Une fois parvenu au point d’achèvement, le pays doit voir sa dette réduite de façon à permettre la poursuite régulière des remboursements. En somme, seules les créances impayables sont annulées, puisque ces pays ne parvenaient pas auparavant à rembourser la totalité de ce qu’ils devaient. Les maigres fonds dégagés peuvent servir à financer quelques dépenses sociales de façade, mais dans le même temps, l’Etat n’a pas le droit de former et de recruter davantage d’enseignants, de médecins ou d’infirmières car le FMI lui interdit d’augmenter la masse salariale de la fonction publique. Ces effets de manche sur la réduction de la pauvreté permettent de récupérer les revendications des contestataires sans remettre en cause la logique même qui a conduit ces pays au surendettement et à une pauvreté galopante.
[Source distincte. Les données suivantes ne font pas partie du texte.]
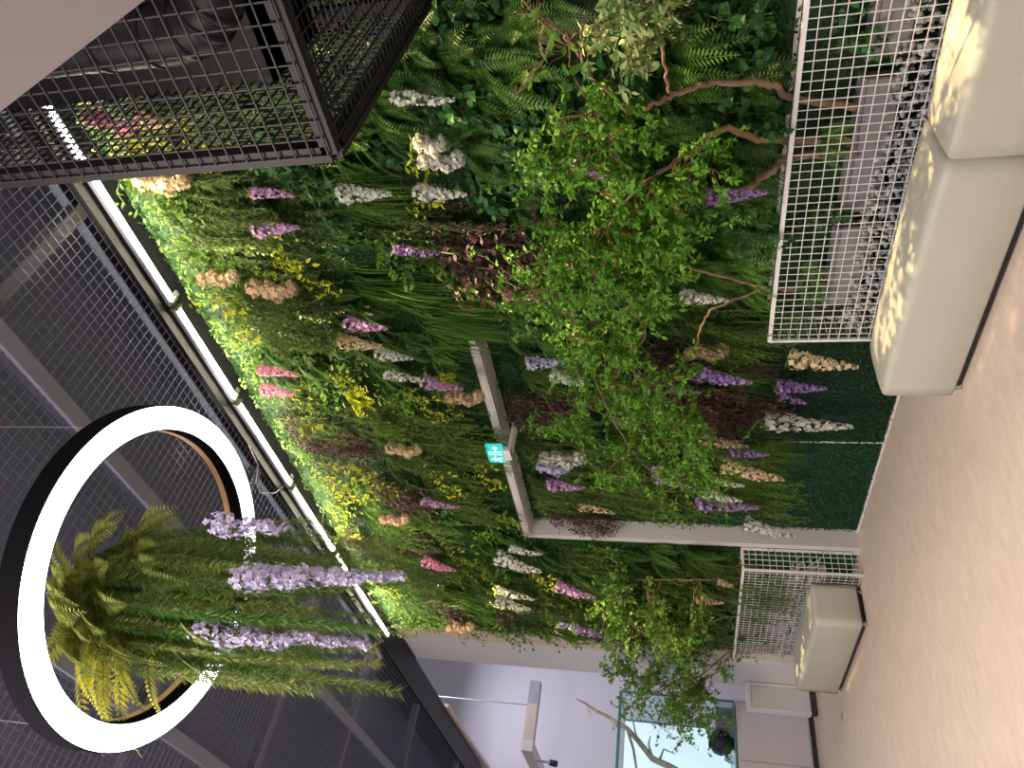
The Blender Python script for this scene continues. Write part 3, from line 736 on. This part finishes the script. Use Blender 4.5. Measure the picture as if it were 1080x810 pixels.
stB = [([(860,618,3.58),(782,615,3.55),(745,612,3.5),(705,611,3.45),(670,612,3.4)], .012, .005),
       ([(860,650,3.58),(778,650,3.55),(735,660,3.45),(700,668,3.4),(668,660,3.35),(650,640,3.35)], .012, .005),
       ([(860,680,3.58),(776,686,3.55),(755,700,3.45),(735,715,3.35),(705,722,3.3),(680,715,3.25)], .012, .004),
       ([(860,690,3.58),(776,690,3.55),(762,706,3.45),(740,720,3.3),(730,745,3.2),(724,760,3.1)], .010, .003)]
clB = []
for (x0, x1, y0, y1, n, w) in ((625,700,608,660,10,1.),(640,730,650,710,17,1.2),(660,740,700,750,13,1.),(690,740,620,680,6,.8),(690,760,735,765,12,.6),(720,765,690,740,5,.5)):
    for k in range(n): clB.append((r2.uniform(x0, x1), r2.uniform(y0, y1), r2.uniform(3.1, 3.45), 22, 22, w))
for k in range(8): clB.append((r2.uniform(690, 755), r2.uniform(745, 772), r2.uniform(2.85, 3.0), 14, 14, .5))
clB += [(762,768,2.9,6,10,.35)]
twig_tree(T, stB, clB, 'olive', 9, .044, .55, 19, m_bark, .004)

# ------------------------------------------------------------------ strip lights along the ceiling border
SX = [PZ(78, 152, 5).x + .75] + [PZ(*q, 5).x for q in ((84,179),(181,320),(247,420),(306,508),(351,578),(407,670))]
words_ = ['behind the black mesh cage', 'between the cage post and the first joint', 'second along from the cage post', 'above the hot pink spikes', 'short piece beside the hanging fern', 'ending at the far white wall']
for k in range(6):
    xa, xb = SX[k] - .03, SX[k + 1] + .035
    t = thing('strip_light', 'glowing warm strip light under the ceiling border, ' + words_[k], 'light', ((xa + xb) / 2, 3.50, 5.0), 'strip lights along the planted wall')
    h = (xa - xb) / 2
    b = MB(); b.box((-h, -.03, -.03), (h, .03, .0)); b.build('housing', m_beamc, t)
    b = MB(); b.box((-h, -.011, -.046), (h, .011, -.03)); b.build('diffuser', m_strip, t)
    for s in (-1, 1): b = MB(); b.box((s * h - .012, -.032, -.052), (s * h + .012, .032, .0)); b.build('end_cap', m_metal, t)
    b = MB(); b.box((-h - .028, -.035, -.02), (-h + .01, .10, -.005)); b.build('bracket', m_metal, t)
b = MB(); q = [PZ(*p, 5.0) for p in ((305,508),(290,520),(275,520),(270,510),(272,490),(262,470))]
b.tube(q, .004, 5); tag(b.build('cable', plain('grey_cable', (.35, .35, .36))), 'thin pale cable looping on the ceiling beside the strip light', 'cable')

# ------------------------------------------------------------------ ring pendant
RC = Vector((-3.015, 1.555, 4.1)); R1 = .845; R0 = .715; RH = .11
t = thing('ring_pendant', 'large glowing white ring pendant hanging from the dark mesh ceiling', 'lamp', RC)
def revolve(name, prof, m, n=128):
    b = MB(); rings = [[b.vert((r * math.cos(2 * PI * j / n), r * math.sin(2 * PI * j / n), z)) for j in range(n)] for r, z in prof]
    for a, c in zip(rings, rings[1:] + rings[:1]):
        for j in range(n): b.face((a[j], a[(j + 1) % n], c[(j + 1) % n], c[j]))
    return b.build(name, m, t)
revolve('diffuser', [(R0 + .006, -.002), (R1 - .006, -.002), (R1 - .006, .012), (R0 + .006, .012)], m_ring)
revolve('housing', [(R0, 0), (R0 + .006, 0), (R0 + .006, .02), (R1 - .006, .02), (R1 - .006, 0), (R1, 0), (R1, RH), (R0, RH)], m_ringblack)
revolve('inner_trim', [(R0 - .004, RH - .035), (R0, RH - .035), (R0, RH), (R0 - .004, RH)], m_orange)
for k in range(3):
    a = .5 + 2 * PI * k / 3; b = MB(); p = Vector((math.cos(a) * .78, math.sin(a) * .78, 0))
    b.tube([p + Vector((0, 0, RH)), p + Vector((0, 0, .93))], .002, 5); b.build('cable', m_metal, t)

# ------------------------------------------------------------------ hanging fern arrangement inside the ring
HC = PZ(171, 634, 4.1); t = thing('hanging_fern', 'big hanging fern arrangement with lilac wisteria inside the ring pendant', 'plant', (HC.x, HC.y, 4.55))
rng = random.Random(12)
b = MB(); b.tube([(0, 0, .47), (0, 0, -.1)], .006, 6); b.build('hanging_rod', m_metal, t)
b = MB(); b.tube([(0, 0, -.10), (0, 0, .02), (0, 0, .04)], [.10, .18, .17], 20); b.build('basket', m_base, t)
for k in range(84):                                          # arching fronds, thickest round the basket
    b, st = MB(), MB(); a = 2 * PI * ((k * .381966) % 1) + rng.uniform(-.1, .1); lvl = rng.random() ** 1.3; up = .9 - 1.0 * lvl + rng.uniform(-.2, .2)
    d = Vector((math.cos(a), math.sin(a), up)); deg = math.degrees(a) % 360
    key = 'chandlime' if 185 < deg < 265 and lvl < .65 else 'teal' if k % 28 == 1 else 'chand'
    big = key == 'chandlime'
    frond(b, st, Vector((math.cos(a) * .10, math.sin(a) * .10, -.75 * lvl)), d, rng.uniform(.42, .62) * (1 - .25 * lvl) * (1.3 if big else 1), rng.uniform(1.4, 2.2) if big else rng.uniform(2.2, 3.8), rng, rng.uniform(.085, .115), 24)
    o = b.build('frond', G[key], t); o2 = st.build('rachis', m_stem, o)
for k in range(100):                                         # long hanging strings
    b, st = MB(), MB(); a = rng.uniform(0, 2 * PI); rr = rng.uniform(.02, .22); L = rng.uniform(.7, 1.62) * (1.08 - 2.2 * max(0, rr - .08))
    d = Vector((math.cos(a) * .28, math.sin(a) * .28, -.1))
    strand(b, st, Vector((math.cos(a) * rr, math.sin(a) * rr, rng.uniform(-.25, .0))), d, L, 9, rng, .046 * rng.uniform(.7, 1.3), .0055, .012, 6, .45, rng.uniform(.7, 1.5))
    o = b.build('hanging_strand', G[('chand', 'trail', 'fern', 'chand')[k % 4]], t); st.build('stem', m_stem, o)
def wisteria(px0, px1, py0, py1, off, n=620, wide=.06):
    a = PZ(px0, py0, 4.0); Y = HC.y + off; p0 = P(px0, py0, Y) - t.location; p1 = P(px1, py1, Y) - t.location
    b, st = MB(), MB(); ax = [p0.lerp(p1, k / 12) + Vector((rng.gauss(0, .01), rng.gauss(0, .01), 0)) for k in range(13)]
    st.tube(ax, .003, 4)
    for k in range(n):
        tt = (k + .5) / n; u = tt * 11.99; i = int(u); q = ax[i].lerp(ax[i + 1], u - i); an = rng.uniform(0, 2 * PI); o = Vector((math.cos(an), math.sin(an), rng.uniform(-.3, .3))).normalized()
        floret(b, q + o * (wide * (1 - .75 * tt) * rng.uniform(.4, 1)), o, .014 * (1 - .3 * tt) * rng.uniform(.8, 1.3), rng, rng.random())
    o = b.build('wisteria_raceme', FC['wisteria'], t); o['label'] = 'lilac wisteria raceme'; st.build('stem', m_stem, o)
wisteria(250, 428, 612, 606, -.26); wisteria(205, 392, 668, 680, -.22); wisteria(225, 300, 552, 556, -.05, 200)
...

Que ce soit l’annonce du renforcement de l’initiative PPTE en juin 1999, celle de juin 2005 sur la dette multilatérale des mêmes PPTE ou celle qui se prépare à propos des nouveaux pays, le triomphalisme est de mise : selon le discours officiel, des dizaines de milliards de dollars de dette sont annulés, la pauvreté va reculer de manière impressionnante, c’est historique.
Aujourd’hui, le bilan est désastreux : moins de la moitié des PPTE ont achevé le processus qui devait s’arrêter fin 2004 et qui a dû être prolongé pour éviter un fiasco. Les belles annonces se sont dégonflées comme un ballon de baudruche : entre 1999 et 2003, la dette extérieure publique des 18 pays ayant atteint le point d’achèvement de l’initiative PPTE est passée de 68 à 73 milliards de dollars [2].
L’initiative PPTE qui était présentée comme une avancée majeure n’a pas permis d’éliminer la dette des pays les plus pauvres. Plus grave, à cause des conditionnalités qui lui sont liées, elle a renforcé leur dépendance à l’égard de l’extérieur, augmenté les inégalités, dégradé gravement la qualité des services publics. Elle se solde par un échec retentissant, que l’initiative supplémentaire de réduction de la dette prise en juin 2005 par les pays du G8 ne parvient pas à dissimuler. Dans ces conditions, la nouvelle liste du FMI et de la Banque mondiale étudiée dans quelques jours ne changera rien à l’affaire.
L’implacable mécanique qui crée dette et pauvreté est toujours en place. Pour sa part, le CADTM réclame un changement radical de logique : l’annulation totale et inconditionnelle de la dette de tous les pays en développement, l’abandon des politiques d’ajustement structurel et un financement du développement à la hauteur des besoins sociaux par une redistribution massive de la richesse sur la planète.
Notes:
[1] Les 7 autres sont la République centrafricaine, les Comores, la Côte d’Ivoire, le Liberia, la Somalie, le Soudan et le Togo. La décision concernant l’Afghanistan est en suspens, faute de statistiques fiables.
[2] Calcul du CADTM d’après Banque mondiale, Global Development Finance 2005.